Here's that big, meaty, and juicy post I promised you. I think it's long overdue.
So, just by way of introduction to this soon-to-be-hefty post, three weeks ago my family took a small camping trip up in the White Mountains for a few days. It was just a time to relax and lie around, so we didn't do very much, but one thing we did do was check out this "Antique Book Store" that was right next to the campground. Book shopping and video game shopping are the only two times you will ever see me actually enjoying shopping, and this book shopping was no exception. I think I could have spent hours in that shop, just looking at the beautiful old books lined up on the shelf. I actually
did spend hours in the shop, and got a book I've been looking for for a while (an old hardbound copy of all the
Leatherstocking Tales, though that's a post for another day). So, since pretty much all of my family enjoyed the book shopping, we checked out another little book store nearby, where I got a two-volume copy of Charles Dickens'
Nicholas Nickleby (I picked the book because I like Dickens' work and I figured a book with my name on the cover couldn't be too bad :D).
Ok, now to the meaty goodness of the post.
I should hope you've at least
heard of Charles Dickens, though you should've read one of his books as well. So, under the assumption that you have not lacked a decent education in literature, I will merely say that he wrote classics that were both very popular when he wrote them and still are decently popular, considering their age. Why were his books so popular?
Well, to really understand that, you'd need to read his writing. Just make sure it's unabridged.
Dickens always writes with a certain sympathy for the common, downtrodden person, and usually always assumes such a person's viewpoint for his story. So, since most of us are common people, we can all sympathize with the character and go through their struggles as if they were our own.
But, for me at least, the best part of Dickens' writing isn't
what he writes, it's
how he writes.
When Dickens describes a character, he doesn't make the mistake of most other authors by giving a long, painstaking description of how they look, of what they like to do, of the way they think, and so forth. He does give some description, of course, but as to the person's character, he generally gives you a little hint as to what they're like, and then lets the way they behave in the story show you exactly what they're like.
And when it comes to the main character, he lets you know exactly what he's like to the point where it seems like
you no longer are entering the main character's head,
he's entering yours. Sounds strange when put like that, but really what I mean is you so fully sympathize and empathize with the character, that when you begin to react in the same way as the character to different situations that arise, you wonder whether it's because you always would have reacted like that, or because you're so fully bonded with the character that you feel his triumphs and despairs as keenly as if they were your own.

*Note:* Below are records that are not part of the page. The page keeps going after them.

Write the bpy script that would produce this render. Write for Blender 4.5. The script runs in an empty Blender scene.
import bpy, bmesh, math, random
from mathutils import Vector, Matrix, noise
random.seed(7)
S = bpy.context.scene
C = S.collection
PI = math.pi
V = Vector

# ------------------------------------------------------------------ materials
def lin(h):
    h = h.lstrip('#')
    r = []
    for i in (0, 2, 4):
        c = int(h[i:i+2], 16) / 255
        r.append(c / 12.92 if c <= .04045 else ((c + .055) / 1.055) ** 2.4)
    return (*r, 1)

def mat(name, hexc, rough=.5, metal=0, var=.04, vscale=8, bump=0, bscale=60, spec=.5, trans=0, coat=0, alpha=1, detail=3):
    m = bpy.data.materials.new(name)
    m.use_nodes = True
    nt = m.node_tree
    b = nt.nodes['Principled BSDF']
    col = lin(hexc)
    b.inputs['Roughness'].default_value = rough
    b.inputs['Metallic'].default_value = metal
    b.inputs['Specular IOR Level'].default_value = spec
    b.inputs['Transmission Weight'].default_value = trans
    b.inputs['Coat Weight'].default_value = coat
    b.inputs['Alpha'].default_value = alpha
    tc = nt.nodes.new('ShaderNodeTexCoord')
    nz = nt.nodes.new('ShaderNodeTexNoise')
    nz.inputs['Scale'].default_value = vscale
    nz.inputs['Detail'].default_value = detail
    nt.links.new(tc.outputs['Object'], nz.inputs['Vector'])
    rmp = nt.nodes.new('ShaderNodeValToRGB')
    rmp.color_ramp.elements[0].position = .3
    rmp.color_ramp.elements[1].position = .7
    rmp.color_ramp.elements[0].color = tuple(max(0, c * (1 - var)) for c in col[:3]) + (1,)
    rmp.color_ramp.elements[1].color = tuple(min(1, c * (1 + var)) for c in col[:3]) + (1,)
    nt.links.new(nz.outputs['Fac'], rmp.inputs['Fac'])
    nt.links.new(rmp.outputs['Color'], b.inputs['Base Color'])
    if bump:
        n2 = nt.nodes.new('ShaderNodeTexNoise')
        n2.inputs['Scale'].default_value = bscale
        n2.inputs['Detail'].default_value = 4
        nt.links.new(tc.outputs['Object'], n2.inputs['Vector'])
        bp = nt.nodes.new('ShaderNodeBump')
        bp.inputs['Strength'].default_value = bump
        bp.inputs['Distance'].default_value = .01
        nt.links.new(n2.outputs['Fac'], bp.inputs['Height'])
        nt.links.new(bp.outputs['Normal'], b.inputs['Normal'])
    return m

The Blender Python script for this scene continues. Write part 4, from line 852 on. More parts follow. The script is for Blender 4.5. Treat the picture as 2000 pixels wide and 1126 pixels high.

Dickens also tends to over-emphasize his characters' traits, stressing one aspect of their personality as much as possible. It would seem at first that this would be annoying, but in reality, it's so like real life, with each person having some unusual aspect to them, that the characters become very believeable and real. And it also adds a little humor to what would otherwise be a very dry character.
Speaking of humor, I think I found the genius version of my own.
Although I hate putting myself in any way, shape, or form on the same plane as a literary genius like Dickens, I have to say, at times his humor reminded me of something I'd add into a more humorous post. He injects a subtle sarcasm, a manner of stating something with perfect seriousness that you know isn't serious by the sheer ridiculousness of it, a way of indirectly stating word-for-word what the person said without actually quoting them, a tendency to have certain characters make fun of themselves or people outside the book in a subtle yet obvious way (by the way, the only one of those aspects listed above that I claim any tie to is the slight sarcasm). Dickens also likes to make up his own words to explain something in that one word that would either have taken much longer to explain or would never have added the same mildly sarcastic humor to the statment (a couple of my favorites are "...after much
speechifying..." and "...how the accused man evilly, cruelly, dastardly, and otherwise
evil-adverbiously deceive such-and-such a person...") I mean, how often are you going to read a 19th-century author using words that you'd usually make up when joking around with friends?
Good stuff.
So yeah, I finished that 999-page, two-volume hardbound copy of
Nicholas Nickleby a couple weeks ago. Very good reading, although if you're reading Dickens for the first time I'd suggest
A Tale of Two Cities first. It's shorter, more action-packed and just as excellently written (that book is actually how I found out I liked Dickens' work so much).
Thus, if you find yourself wondering what kind of book to read next, take my suggestion, grab one of Charles Dickens' books, it'll be worth it.